Quant à nous, nous nous bornerons à réunir les documents historiques que l'on possède sur les Ecrehous. Nous montrerons par leur simple exposé qu'en 1203 les Ecrehous constituaient une île française possédée au nom du roi de France par un établissement ecclésiastique français et qu'à la fin de la guerre de Cent Ans, la situation juridique de ce plateau n'avait pas changé. Or, en ce qui touche la souveraineté des îles de la Manche, la question de droit dépend d'une question de fait. Les traités de 1259 et de 1360 attribuent à chacun des deux belligérants, roi de France et roi d'Angleterre, les îles qui se trouvaient, au moment de la cessation des hostilités, en sa possession ou en celle de personnes placées sous sa suzeraineté.

Ceci démontré, il nous sera aisé d'établir que, depuis cette époque, rien n'a fait ni pu faire sortir les Ecrehous du domaine de la France, ni la cérémonie de prise de possession à laquelle s'est livré il y a quelques années un navire anglais, ni les actes d'acquisition auxquels les notaires jersiais ont jugé opportun de se prêter, ni les décisions de la cour de Jersey.

Remontons à la donation de 1203, le premier acte où il soit fait mention de l'île d'Ecrehou. Quelle est la portée juridique de cet acte? Pierre Despréaux, bailli du Cotentin et seigneur des îles de Jersey, Guernesey et Aurigny, placé sous ce double titre « in dominio et in potestate regis Francia » pour se servir du langage du temps, donne en pleine et entière propriété, « concessisse et dedisse... habendam et possidendam « libere et quiete, plenarie et honorifice, in puram et perpe<< tuam eleemosynam », une terre faisant incontestablement partie du duché de Normandie et par suite française à un établissement ecclésiastique français. Cette donation n'a eu pour but et pour effet que de faire passer cette ile du domaine dont disposait à cette époque Pierre Despréaux, dans le domaine de l'abbaye du Val-Richer. Cette donation est un vrai démembrement de fief, sans la moindre réserve ni la moindre charge féodale. L'ile sort libre des fiefs de Despréaux, elle entre définitivement dans les fiefs de l'abbaye française. Vainement on essayerait d'arguer de ce que Despréaux portait à cette époque les armes pour Jean-Sans-Terre contre Philippe-Auguste, de ce

qu'il agissait sous l'autorité et avec le consentement du duc de Normandie. Jean-Sans-Terre ne contestait pas alors sa qualité de feudataire du roi de France, il la revendiquait. En raisonnant comme si Pierre Despréaux avait agi en représentant du roi d'Angleterre, on commettrait un complet anachronisme. Cé n'est que près de deux siècles plus tard, à la fin de la guerre, que les rois d'Angleterre revendiquèrent le droit de ne pas rendre hommage au roi de France pour celles des îles, du Cotentin que les hasards de la lutte avaient laissées én leur possession.

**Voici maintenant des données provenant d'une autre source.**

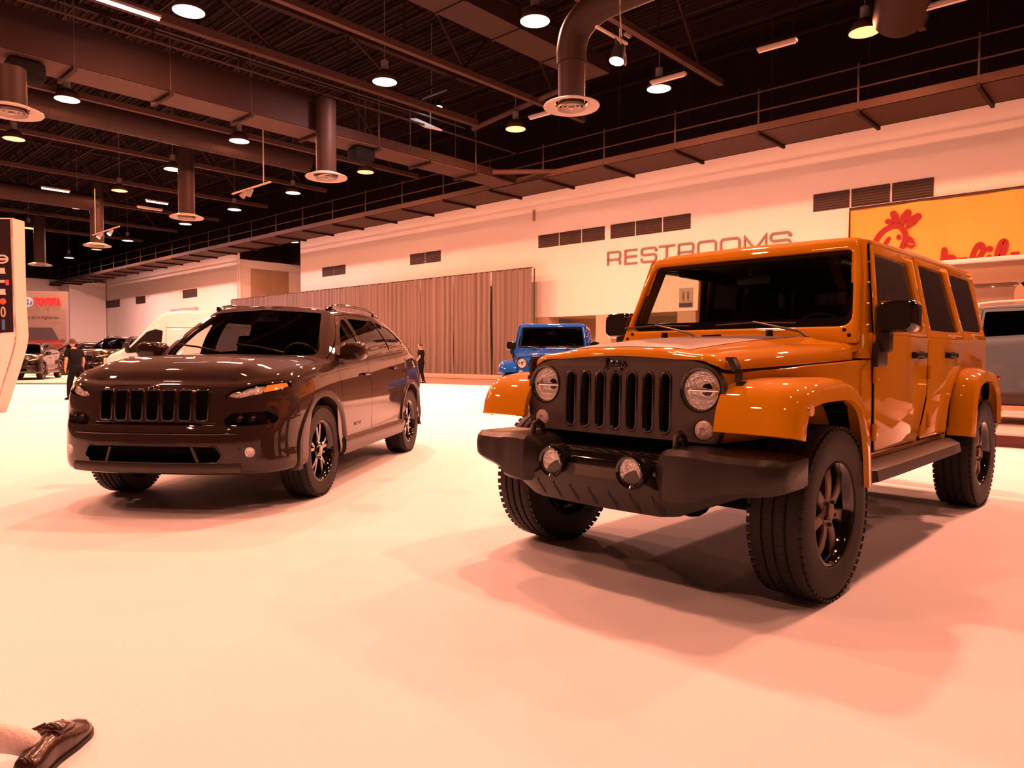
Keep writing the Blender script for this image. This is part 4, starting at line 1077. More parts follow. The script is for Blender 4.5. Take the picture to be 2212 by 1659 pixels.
    # ---- cabin
    b = nb(); box(b, (-2.15, 0, 1.745), (2.3, 1.30, .02), .005); box(b, (-2.15, .60, 1.73), (2.4, .10, .05)); box(b, (-2.15, -.60, 1.73), (2.4, .10, .05)); box(b, (-1.0, 0, 1.76), (.12, 1.28, .03))
    for s in (1, -1):
        plate(b, rpoly([(-2.62, 1.22), (-3.42, 1.22), (-3.32, 1.75), (-2.52, 1.75)], .01), [rpoly([(-2.76, 1.31), (-3.39, 1.31), (-3.25, 1.74), (-2.59, 1.74)][::-1], .05)], .01, lambda u, v, w, s=s: (u, s * (sy(v) - .03 + w), v), .002)
    plate(b, rpoly([(-.70, 1.2), (.70, 1.2), (.64, 1.76), (-.64, 1.76)], .02), [rpoly([(-.56, 1.29), (.56, 1.29), (.52, 1.70), (-.52, 1.70)], .05)], .01, lambda u, v, w: (-3.41 + (v - 1.25) * .22 - w, u, v), .002)
    for s in (1, -1): quad_prism(b, [(fx(1.26) - .06, s * .74, 1.24), (fx(1.75) - .06, s * .665, 1.75), (fx(1.75) - .13, s * .665, 1.75), (fx(1.26) - .13, s * .74, 1.24)], (0, -s * .012, 0))
    obj('headliner', b, m_seat, T, None)
    b = nb(); box(b, (-.92, 0, 1.16), (.36, 1.40, .24), .06); box(b, (-2.0, 0, .72), (2.6, 1.44, .06)); D_ = obj('dashboard', b, m_seat, T, 40)
    for s in (1, -1):
        b = nb(); box(b, (-1.55, s * .38, .95), (.50, .50, .16), .06); box(b, (-1.84, s * .38, 1.22), (.14, .48, .52), .06, M=Matrix.Rotation(R(-12), 3, 'Y')); box(b, (-1.92, s * .38, 1.53), (.09, .26, .18), .04)
        obj('front_seat', b, m_seat, T, 40)
        b = nb(); tube(b, [(-2.0, s * .60, .80), (-2.0, s * .60, 1.60), (-1.95, s * .56, 1.70), (-1.0, s * .52, 1.70)], .03, 8); tube(b, [(-2.9, s * .60, .80), (-2.9, s * .60, 1.60), (-2.8, s * .56, 1.70), (-1.9, s * .56, 1.70)], .03, 8)
        obj('roll_bar', b, m_black, T, 60)
    b = nb(); box(b, (-2.55, 0, .98), (.5, 1.2, .15), .05); box(b, (-2.85, 0, 1.22), (.14, 1.2, .5), .05)
    for s in (1, -1): box(b, (-2.88, s * .35, 1.50), (.08, .24, .14), .03)
    obj('rear_seat', b, m_seat, T, 40)
    b = nb(); tube(b, [(-1.17 + .06 * math.sin(a), .38 + .18 * math.cos(a), 1.22 + .17 * math.sin(a)) for a in np.linspace(0, 2 * PI, 24, endpoint=False)], .014, 8, closed=True); box(b, (-1.15, .38, 1.21), (.05, .14, .10), .02); obj('steering_wheel', b, m_black, T, 60)
    b = nb(); box(b, (-1.0, 0, 1.62), (.03, .22, .065), .02); box(b, (-.97, 0, 1.67), (.03, .03, .06), .008); obj('rear_view_mirror', b, m_black, T, 40)
    # wheels
    for ax in (0, -2.946):
        for s in (1, -1): wheel('wheel', T, (ax, s * .786, .405), s, .405, .255, .238, 'seven', '', m_jwheel, detail)
    return T
m_bronze = mat('satin_bronze_black', (.10, .060, .045), .42, .6)
m_jwheel = (m_gloss, m_bronze, m_satin)
m_wiper = mat('wiper_arm', (.10, .09, .085), .35, .2)
m_turn = mat('clear_turn_lens', (.55, .50, .48), .12, .3, coat=1, bump=(120, .8, .01))
m_marker = mat('orange_marker', (.42, .13, .01), .25, coat=1)
m_orange = mat('orange_paint', (.50, .225, .0005), .55, coat=1.0, spec=.04)
m_gface = mat('matte_charcoal', (.036, .026, .023), .55)
m_decal = mat('matte_decal', (.075, .055, .045), .45)
m_blue = mat('blue_paint', (.006, .085, .42), .55, coat=1.0, spec=.04)
offroader('off_road_car', 'amber orange boxy off-road car with black grille and bumper, nearest on the right', (-2.031, 3.464, 0), R(-91.70), m_orange, m_gface, m_decal, True)
offroader('off_road_car', 'bright blue boxy off-road car far behind, by the curtain end', (-9.40, 11.30, 0), R(-56.0), m_blue, m_blue, None, False, detail=False)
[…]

Le traité d'Abbeville en 1259 est formel dans ce sens. L'article 4 spécifie que le roi d'Angleterre devra hommage lige pour les iles.

Ainsi, la donation de Pierre Despréaux n'a eu et n'a pu avoir pour but et pour effet que de délier l'ile d'Ecrehou des liens du fief quelconque auquel elle appartenait et de la faire passer à titre définitif et sans réserve dans les fiefs de l'abbaye du ValRicher. Si donc il existait entre l'île d'Ecrehou et l'île de Jersey un lien quelconque avant la donation de 1203, ce lien a cessé d'exister à partir de 1203.

Continuons l'exposé des faits dans leur ordre chronologique.. Hermant (Histoire du diocèse de Bayeux, manuscrit de la bibliothèque de Caen) nous apprend qu'en 1209, Guillaume d'Argences donna sa terre de Sartinville pour faire vivre deux religieux de l'abbaye du Val-Richer dans l'île d'Ecrehou. Or, nous savons, d'autre part, par l'état des biens de Notre-Dame d'Ecrehou, heureusement retrouvé dans les archives départementales du Calvados, que cette donation consistait dans le domaine de Sartinville, à quelques kilomètres de Carteret, avec un moulin à vent et une pièce de terre. Ce qui fut confirmé par Hugues de Merville, évêque de Coutances.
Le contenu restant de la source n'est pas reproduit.